Rundle might lack Amos’ piano virtuosity, but this didn’t stop her from playing beautifully. I think Pitchfork’s review of Engine of Hell missed the point when it complained about the “airiness” of her piano arrangements. Lushness may belong to her first album Some Heavy Ocean, but not here. Any more fleshed out and these songs would lose their crucially skeletal form. Rundle created drama on the keys through skillful heavy-light dynamics that mirrored her consonant-vowel play. And at the last chorus of “Body,” about the death of her grandmother who gifted her a piano as a child, she shocked me by using the piano reverb pedal as a percussion, once every two beats, holding down and letting go to create a deep, hollow thunk, resonating out like a drum for a funeral dirge.
As we descended the rings of hell with Rundle, each new song revealed something vulnerable that I didn’t take for granted was being shared with us audience members. “The Company” was a particularly heavy one delving into alcoholism. The theme of addiction cropped up again in a different tone in “Razor’s Edge”: a rare instance of major chords sounded almost frolicsome on the guitar, paired with the coy but dark lyrics of a girl plying her partner for her heroin fix. But the standout to me was “Dancing Man.” Rundle gave a little introduction to this song before playing, how it’s about a beautiful anchor memory of hers in the springtime long ago. She described how the delicate fragrance of cherry blossoms always transports her back to that moment. Smell is the sense most tied to memory, they say, and I was struck by the idea that the cyclical nature of seasons means that the smells and sights and sounds of a particular time of year can trigger us into remembering the last time. It makes sense then if the line “shoot me down, Chinatown” is a reference to the movie about memory, time, cycles, repetition, doom. But “Dancing Man” adds to these a sense of gratitude for memories as a place of comfort and rebirth. This to me is the true thesis of the album.

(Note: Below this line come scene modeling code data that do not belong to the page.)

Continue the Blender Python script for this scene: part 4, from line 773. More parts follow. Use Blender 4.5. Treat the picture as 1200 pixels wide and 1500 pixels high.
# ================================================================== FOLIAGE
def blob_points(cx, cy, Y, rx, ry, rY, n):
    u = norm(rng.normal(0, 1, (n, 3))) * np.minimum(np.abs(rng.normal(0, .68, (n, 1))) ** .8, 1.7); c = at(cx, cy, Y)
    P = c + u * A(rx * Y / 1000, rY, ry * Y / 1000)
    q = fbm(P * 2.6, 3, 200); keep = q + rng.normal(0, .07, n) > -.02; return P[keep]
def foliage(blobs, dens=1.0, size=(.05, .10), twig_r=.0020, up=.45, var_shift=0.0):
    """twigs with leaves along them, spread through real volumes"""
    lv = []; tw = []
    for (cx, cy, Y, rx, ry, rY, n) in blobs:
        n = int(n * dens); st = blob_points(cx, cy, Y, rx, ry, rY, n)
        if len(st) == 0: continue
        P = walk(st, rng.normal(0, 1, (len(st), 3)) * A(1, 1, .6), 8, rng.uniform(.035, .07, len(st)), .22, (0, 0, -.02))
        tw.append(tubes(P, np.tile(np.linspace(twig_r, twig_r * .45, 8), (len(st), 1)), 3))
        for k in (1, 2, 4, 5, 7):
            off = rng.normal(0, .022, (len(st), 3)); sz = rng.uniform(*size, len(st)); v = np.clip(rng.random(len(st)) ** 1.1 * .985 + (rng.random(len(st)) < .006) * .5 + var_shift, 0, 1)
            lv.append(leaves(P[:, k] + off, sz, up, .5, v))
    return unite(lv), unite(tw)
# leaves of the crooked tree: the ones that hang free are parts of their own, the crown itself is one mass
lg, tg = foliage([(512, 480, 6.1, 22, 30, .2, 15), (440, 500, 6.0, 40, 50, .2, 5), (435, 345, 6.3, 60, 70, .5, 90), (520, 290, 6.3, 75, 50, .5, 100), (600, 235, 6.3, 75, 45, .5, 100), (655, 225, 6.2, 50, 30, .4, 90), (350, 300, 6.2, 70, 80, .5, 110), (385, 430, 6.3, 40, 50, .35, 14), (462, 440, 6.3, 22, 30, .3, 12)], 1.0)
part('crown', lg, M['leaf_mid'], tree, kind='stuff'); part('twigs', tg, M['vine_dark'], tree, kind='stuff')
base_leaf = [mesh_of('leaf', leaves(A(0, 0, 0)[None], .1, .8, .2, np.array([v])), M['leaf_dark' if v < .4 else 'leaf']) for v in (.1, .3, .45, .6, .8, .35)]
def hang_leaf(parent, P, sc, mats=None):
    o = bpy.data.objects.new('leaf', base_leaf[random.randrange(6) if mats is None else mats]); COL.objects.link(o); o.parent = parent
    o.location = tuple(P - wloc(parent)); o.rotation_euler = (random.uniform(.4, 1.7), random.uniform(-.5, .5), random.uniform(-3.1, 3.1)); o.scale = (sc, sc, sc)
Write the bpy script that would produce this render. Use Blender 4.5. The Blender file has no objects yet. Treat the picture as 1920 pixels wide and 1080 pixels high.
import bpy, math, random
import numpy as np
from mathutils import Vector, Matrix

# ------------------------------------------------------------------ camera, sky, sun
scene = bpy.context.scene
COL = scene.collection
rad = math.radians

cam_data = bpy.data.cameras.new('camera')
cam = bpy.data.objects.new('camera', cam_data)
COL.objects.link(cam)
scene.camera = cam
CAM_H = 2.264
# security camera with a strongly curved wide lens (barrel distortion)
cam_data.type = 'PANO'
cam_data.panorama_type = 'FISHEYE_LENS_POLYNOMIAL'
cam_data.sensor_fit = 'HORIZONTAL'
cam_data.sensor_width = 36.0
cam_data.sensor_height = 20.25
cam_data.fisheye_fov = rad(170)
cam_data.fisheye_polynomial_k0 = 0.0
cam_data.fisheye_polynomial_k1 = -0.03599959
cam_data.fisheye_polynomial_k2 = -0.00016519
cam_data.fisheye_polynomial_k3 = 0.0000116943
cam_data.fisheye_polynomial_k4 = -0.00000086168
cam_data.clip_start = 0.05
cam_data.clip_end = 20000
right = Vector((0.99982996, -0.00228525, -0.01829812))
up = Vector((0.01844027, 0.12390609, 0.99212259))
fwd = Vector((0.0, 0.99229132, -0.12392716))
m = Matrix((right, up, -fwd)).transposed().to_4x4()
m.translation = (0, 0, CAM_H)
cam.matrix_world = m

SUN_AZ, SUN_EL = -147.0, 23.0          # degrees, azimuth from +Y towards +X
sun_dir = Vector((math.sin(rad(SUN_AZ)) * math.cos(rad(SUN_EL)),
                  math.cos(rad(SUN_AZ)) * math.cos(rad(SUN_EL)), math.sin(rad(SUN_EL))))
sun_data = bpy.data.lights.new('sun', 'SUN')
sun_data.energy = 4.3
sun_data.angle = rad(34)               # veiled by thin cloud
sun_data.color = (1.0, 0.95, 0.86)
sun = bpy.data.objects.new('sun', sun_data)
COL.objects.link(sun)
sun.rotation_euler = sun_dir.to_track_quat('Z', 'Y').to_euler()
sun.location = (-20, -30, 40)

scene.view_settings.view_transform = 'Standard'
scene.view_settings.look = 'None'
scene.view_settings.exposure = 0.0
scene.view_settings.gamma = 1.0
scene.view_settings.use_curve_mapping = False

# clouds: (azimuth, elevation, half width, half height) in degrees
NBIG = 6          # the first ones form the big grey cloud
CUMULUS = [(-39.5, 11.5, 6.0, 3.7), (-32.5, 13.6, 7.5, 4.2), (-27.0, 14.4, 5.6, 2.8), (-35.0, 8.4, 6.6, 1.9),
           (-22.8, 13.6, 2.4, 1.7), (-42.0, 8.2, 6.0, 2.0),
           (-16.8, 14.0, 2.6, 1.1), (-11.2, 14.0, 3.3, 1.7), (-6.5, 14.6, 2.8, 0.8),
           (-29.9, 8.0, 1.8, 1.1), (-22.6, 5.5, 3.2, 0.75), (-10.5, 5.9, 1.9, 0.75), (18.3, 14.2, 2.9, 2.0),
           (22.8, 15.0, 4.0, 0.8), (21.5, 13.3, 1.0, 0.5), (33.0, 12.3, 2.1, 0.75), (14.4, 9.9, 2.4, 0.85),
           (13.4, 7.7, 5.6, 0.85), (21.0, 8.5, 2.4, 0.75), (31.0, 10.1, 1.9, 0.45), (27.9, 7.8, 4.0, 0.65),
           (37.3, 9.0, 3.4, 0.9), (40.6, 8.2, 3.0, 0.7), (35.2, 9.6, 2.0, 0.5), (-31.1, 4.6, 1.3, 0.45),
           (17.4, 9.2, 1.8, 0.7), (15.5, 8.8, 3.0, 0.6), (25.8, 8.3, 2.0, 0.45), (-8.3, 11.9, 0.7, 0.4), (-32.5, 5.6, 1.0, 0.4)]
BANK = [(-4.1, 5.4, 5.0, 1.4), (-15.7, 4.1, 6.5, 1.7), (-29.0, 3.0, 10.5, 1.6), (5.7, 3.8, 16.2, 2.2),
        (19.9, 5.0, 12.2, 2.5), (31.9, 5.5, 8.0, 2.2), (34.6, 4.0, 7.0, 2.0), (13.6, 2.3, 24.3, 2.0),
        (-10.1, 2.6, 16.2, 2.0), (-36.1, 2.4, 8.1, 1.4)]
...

For the last two songs of Engine of Hell, Rundle invited her opener Patrick Shiroishi back onstage with a saxophone accompaniment—not the melodramatic kind from the ‘80s but a softer, spookier one. While Rundle showed off her vocal abilities on “Citadel,” the sax added an evocative and ghostly high note, like a human voice responding from far away. “In My Afterlife” finished our walkthrough of the album and had us finally “free drifting through Saturn’s debris,” as she promised. Rundle didn’t stay offstage for long afterward. She encore’d with two songs, with “Marked for Death,” a classic from her second album rendered acoustic, and also one I’d never heard before called “Pump Organ Song.” The lyrics that told of the anticlimactic disintegration of a marriage also applied to where we were at in the setlist. “How does it end?” she asked, with a final plunk on the piano.
When encountering Emma Ruth Rundle, it can help to believe in some kind of resurrection, be it the Christian kind, reincarnation, or simply the season cycle always bringing spring around again. Even Rundle was able to make self-aware jokes about the heavy material between songs that kept the mood buoyant. By the end she felt less like Dante and more like Persephone, someone who must once a cycle descend to hell, but who always makes it out alive with something beautiful to show for it. I can’t wait for her next return.